Reproduce the material that follows, please, but only from its first line to the line containing "390, 88), r=True))", inclusive.

* Start *

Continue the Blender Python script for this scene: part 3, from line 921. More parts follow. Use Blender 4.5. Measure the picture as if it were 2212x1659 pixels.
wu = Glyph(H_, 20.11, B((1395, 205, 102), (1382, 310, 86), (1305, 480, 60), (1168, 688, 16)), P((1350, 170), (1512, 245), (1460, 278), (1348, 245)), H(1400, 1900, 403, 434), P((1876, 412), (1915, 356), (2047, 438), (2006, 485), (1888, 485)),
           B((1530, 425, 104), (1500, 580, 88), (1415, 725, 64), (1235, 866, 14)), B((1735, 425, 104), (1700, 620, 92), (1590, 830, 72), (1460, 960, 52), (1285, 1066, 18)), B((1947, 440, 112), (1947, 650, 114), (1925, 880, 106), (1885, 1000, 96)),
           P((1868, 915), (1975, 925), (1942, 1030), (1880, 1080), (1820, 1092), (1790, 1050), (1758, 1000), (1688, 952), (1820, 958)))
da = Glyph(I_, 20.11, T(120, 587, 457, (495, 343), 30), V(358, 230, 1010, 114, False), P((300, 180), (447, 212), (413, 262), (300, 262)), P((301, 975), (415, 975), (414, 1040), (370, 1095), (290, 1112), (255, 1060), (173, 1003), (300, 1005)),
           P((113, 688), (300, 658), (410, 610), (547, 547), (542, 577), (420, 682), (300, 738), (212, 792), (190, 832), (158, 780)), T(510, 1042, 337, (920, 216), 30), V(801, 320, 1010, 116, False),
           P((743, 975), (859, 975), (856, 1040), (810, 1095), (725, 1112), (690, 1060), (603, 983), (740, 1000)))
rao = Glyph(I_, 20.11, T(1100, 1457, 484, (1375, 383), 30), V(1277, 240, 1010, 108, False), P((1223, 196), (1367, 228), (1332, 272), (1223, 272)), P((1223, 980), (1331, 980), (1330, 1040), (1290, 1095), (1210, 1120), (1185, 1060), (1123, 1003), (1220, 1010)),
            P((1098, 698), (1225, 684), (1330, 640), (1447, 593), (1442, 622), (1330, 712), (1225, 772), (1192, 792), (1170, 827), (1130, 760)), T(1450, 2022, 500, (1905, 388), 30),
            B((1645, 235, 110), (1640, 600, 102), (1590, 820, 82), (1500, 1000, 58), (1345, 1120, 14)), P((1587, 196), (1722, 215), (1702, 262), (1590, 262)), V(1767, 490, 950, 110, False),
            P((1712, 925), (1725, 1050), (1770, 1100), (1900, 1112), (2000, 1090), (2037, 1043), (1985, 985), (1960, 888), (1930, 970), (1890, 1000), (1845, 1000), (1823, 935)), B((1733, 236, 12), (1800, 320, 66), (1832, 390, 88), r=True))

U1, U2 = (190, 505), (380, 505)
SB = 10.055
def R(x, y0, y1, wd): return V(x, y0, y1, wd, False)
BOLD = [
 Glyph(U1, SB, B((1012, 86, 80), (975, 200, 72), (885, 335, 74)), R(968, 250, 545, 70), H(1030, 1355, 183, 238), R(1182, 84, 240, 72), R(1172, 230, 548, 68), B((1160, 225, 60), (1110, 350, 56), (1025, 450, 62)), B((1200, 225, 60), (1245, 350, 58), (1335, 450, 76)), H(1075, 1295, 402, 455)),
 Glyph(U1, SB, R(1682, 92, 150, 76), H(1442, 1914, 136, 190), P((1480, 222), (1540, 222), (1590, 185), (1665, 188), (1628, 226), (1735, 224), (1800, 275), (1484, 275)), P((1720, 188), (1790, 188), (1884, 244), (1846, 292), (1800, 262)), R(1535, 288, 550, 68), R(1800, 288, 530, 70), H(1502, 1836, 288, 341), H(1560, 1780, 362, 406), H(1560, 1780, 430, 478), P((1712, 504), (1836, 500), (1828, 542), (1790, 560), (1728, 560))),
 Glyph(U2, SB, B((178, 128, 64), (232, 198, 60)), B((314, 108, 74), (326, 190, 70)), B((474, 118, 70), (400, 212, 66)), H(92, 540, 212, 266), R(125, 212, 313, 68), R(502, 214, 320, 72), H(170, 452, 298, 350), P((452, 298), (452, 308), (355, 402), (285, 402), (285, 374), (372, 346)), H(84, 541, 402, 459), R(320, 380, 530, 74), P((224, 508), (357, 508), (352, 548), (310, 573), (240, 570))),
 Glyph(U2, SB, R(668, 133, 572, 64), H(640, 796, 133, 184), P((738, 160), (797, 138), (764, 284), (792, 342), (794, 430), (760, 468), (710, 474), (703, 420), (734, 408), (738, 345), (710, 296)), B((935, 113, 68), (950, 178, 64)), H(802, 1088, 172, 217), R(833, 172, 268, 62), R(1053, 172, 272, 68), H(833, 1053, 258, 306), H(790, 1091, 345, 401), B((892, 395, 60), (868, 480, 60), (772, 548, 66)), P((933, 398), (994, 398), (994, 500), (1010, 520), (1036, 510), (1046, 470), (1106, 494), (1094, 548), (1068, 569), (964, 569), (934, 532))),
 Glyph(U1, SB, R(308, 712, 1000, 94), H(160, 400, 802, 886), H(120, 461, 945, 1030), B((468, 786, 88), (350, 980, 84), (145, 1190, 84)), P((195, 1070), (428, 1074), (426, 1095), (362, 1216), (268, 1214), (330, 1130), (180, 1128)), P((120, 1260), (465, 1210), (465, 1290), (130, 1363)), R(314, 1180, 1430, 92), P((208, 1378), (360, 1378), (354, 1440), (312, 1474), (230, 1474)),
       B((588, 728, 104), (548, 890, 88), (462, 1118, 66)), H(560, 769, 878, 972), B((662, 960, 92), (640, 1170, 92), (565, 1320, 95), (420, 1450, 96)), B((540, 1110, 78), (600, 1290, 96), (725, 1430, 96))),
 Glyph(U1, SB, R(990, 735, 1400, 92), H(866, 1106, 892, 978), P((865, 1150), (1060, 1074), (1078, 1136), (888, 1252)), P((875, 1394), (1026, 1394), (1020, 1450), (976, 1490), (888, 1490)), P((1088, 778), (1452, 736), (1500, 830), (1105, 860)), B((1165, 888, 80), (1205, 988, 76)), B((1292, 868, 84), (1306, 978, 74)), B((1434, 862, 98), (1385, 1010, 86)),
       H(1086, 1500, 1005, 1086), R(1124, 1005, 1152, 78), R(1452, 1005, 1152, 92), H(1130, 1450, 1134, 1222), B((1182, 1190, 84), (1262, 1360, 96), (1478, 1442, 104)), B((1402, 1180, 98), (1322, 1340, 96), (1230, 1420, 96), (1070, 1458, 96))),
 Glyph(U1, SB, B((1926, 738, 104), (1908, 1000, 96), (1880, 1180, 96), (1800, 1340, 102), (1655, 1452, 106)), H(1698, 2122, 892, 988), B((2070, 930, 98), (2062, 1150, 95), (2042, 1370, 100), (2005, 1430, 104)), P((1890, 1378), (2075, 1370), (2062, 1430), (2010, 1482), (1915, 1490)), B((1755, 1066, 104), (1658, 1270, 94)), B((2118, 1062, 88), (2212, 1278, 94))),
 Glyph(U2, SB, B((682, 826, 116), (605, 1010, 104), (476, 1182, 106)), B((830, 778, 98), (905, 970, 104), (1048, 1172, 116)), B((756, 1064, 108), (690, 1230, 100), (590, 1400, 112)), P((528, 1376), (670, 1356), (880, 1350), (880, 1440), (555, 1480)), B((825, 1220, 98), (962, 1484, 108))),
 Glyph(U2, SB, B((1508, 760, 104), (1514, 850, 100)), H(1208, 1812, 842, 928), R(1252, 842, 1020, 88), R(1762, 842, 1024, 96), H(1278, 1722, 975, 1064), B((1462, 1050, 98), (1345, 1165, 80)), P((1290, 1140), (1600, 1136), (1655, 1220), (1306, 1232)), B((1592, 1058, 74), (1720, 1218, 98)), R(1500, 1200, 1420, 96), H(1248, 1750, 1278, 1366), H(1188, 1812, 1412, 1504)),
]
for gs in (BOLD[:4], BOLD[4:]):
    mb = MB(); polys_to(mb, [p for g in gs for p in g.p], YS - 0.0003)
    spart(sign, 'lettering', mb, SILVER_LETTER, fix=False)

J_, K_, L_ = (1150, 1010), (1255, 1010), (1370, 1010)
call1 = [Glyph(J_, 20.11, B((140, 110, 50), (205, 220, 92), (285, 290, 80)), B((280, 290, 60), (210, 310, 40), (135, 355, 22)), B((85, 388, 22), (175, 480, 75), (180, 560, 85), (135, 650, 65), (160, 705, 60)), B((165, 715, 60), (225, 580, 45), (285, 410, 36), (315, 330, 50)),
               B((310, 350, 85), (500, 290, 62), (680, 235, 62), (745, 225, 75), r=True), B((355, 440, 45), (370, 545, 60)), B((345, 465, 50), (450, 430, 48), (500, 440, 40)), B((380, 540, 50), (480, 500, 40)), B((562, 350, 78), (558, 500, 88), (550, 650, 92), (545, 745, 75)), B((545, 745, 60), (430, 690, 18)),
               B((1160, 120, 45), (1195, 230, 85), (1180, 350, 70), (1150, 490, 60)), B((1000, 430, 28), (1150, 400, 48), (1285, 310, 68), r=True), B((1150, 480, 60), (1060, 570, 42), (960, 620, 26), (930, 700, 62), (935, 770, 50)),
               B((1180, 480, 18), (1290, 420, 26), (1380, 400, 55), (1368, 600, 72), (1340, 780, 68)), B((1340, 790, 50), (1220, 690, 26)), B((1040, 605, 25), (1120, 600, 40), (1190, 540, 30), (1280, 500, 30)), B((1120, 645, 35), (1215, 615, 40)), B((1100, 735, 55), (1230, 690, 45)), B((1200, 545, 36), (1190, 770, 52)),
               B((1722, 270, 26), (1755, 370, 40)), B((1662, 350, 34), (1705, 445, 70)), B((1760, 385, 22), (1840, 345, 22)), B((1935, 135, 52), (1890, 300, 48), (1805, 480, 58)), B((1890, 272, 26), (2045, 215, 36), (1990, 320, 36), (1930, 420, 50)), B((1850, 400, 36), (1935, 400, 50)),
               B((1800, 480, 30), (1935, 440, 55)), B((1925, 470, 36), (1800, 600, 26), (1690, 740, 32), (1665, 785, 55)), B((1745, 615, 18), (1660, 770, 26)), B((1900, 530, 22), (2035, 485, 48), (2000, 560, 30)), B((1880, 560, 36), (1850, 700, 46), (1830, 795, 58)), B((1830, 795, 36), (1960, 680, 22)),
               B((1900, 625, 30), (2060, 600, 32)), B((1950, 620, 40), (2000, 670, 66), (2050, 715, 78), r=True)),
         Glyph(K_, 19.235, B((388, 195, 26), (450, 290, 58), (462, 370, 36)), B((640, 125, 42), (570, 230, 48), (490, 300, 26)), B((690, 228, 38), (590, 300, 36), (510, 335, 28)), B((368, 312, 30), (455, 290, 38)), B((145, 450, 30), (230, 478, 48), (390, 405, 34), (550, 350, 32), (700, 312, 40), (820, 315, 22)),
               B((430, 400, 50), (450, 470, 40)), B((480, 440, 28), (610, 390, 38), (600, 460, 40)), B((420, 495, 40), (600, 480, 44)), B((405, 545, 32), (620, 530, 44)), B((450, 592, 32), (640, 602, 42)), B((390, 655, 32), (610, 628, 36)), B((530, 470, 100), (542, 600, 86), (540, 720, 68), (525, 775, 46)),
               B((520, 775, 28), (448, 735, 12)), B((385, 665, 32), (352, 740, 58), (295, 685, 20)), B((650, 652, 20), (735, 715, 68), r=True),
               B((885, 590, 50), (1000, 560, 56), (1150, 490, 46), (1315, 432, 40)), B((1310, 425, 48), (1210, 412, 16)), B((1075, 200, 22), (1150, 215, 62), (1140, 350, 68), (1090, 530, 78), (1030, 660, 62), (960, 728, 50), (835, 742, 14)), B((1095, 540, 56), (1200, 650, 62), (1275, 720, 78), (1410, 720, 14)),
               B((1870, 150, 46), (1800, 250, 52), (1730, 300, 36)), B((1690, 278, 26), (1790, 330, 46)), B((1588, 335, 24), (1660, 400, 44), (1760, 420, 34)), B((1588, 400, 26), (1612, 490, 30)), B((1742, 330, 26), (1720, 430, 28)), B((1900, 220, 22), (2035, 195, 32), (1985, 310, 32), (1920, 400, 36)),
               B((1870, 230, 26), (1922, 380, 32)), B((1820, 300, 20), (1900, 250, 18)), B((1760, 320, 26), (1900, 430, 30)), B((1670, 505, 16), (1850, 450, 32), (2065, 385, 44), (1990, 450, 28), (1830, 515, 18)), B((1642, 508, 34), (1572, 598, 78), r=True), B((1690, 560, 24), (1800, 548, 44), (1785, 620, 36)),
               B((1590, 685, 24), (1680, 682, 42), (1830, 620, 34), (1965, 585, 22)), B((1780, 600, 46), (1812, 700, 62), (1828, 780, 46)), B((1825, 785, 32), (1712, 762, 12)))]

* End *

RIGHT ANSWER:
Continue the Blender Python script for this scene: part 3, from line 921. More parts follow. Use Blender 4.5. Measure the picture as if it were 2212x1659 pixels.
wu = Glyph(H_, 20.11, B((1395, 205, 102), (1382, 310, 86), (1305, 480, 60), (1168, 688, 16)), P((1350, 170), (1512, 245), (1460, 278), (1348, 245)), H(1400, 1900, 403, 434), P((1876, 412), (1915, 356), (2047, 438), (2006, 485), (1888, 485)),
           B((1530, 425, 104), (1500, 580, 88), (1415, 725, 64), (1235, 866, 14)), B((1735, 425, 104), (1700, 620, 92), (1590, 830, 72), (1460, 960, 52), (1285, 1066, 18)), B((1947, 440, 112), (1947, 650, 114), (1925, 880, 106), (1885, 1000, 96)),
           P((1868, 915), (1975, 925), (1942, 1030), (1880, 1080), (1820, 1092), (1790, 1050), (1758, 1000), (1688, 952), (1820, 958)))
da = Glyph(I_, 20.11, T(120, 587, 457, (495, 343), 30), V(358, 230, 1010, 114, False), P((300, 180), (447, 212), (413, 262), (300, 262)), P((301, 975), (415, 975), (414, 1040), (370, 1095), (290, 1112), (255, 1060), (173, 1003), (300, 1005)),
           P((113, 688), (300, 658), (410, 610), (547, 547), (542, 577), (420, 682), (300, 738), (212, 792), (190, 832), (158, 780)), T(510, 1042, 337, (920, 216), 30), V(801, 320, 1010, 116, False),
           P((743, 975), (859, 975), (856, 1040), (810, 1095), (725, 1112), (690, 1060), (603, 983), (740, 1000)))
rao = Glyph(I_, 20.11, T(1100, 1457, 484, (1375, 383), 30), V(1277, 240, 1010, 108, False), P((1223, 196), (1367, 228), (1332, 272), (1223, 272)), P((1223, 980), (1331, 980), (1330, 1040), (1290, 1095), (1210, 1120), (1185, 1060), (1123, 1003), (1220, 1010)),
            P((1098, 698), (1225, 684), (1330, 640), (1447, 593), (1442, 622), (1330, 712), (1225, 772), (1192, 792), (1170, 827), (1130, 760)), T(1450, 2022, 500, (1905, 388), 30),
            B((1645, 235, 110), (1640, 600, 102), (1590, 820, 82), (1500, 1000, 58), (1345, 1120, 14)), P((1587, 196), (1722, 215), (1702, 262), (1590, 262)), V(1767, 490, 950, 110, False),
            P((1712, 925), (1725, 1050), (1770, 1100), (1900, 1112), (2000, 1090), (2037, 1043), (1985, 985), (1960, 888), (1930, 970), (1890, 1000), (1845, 1000), (1823, 935)), B((1733, 236, 12), (1800, 320, 66), (1832, 390, 88), r=True))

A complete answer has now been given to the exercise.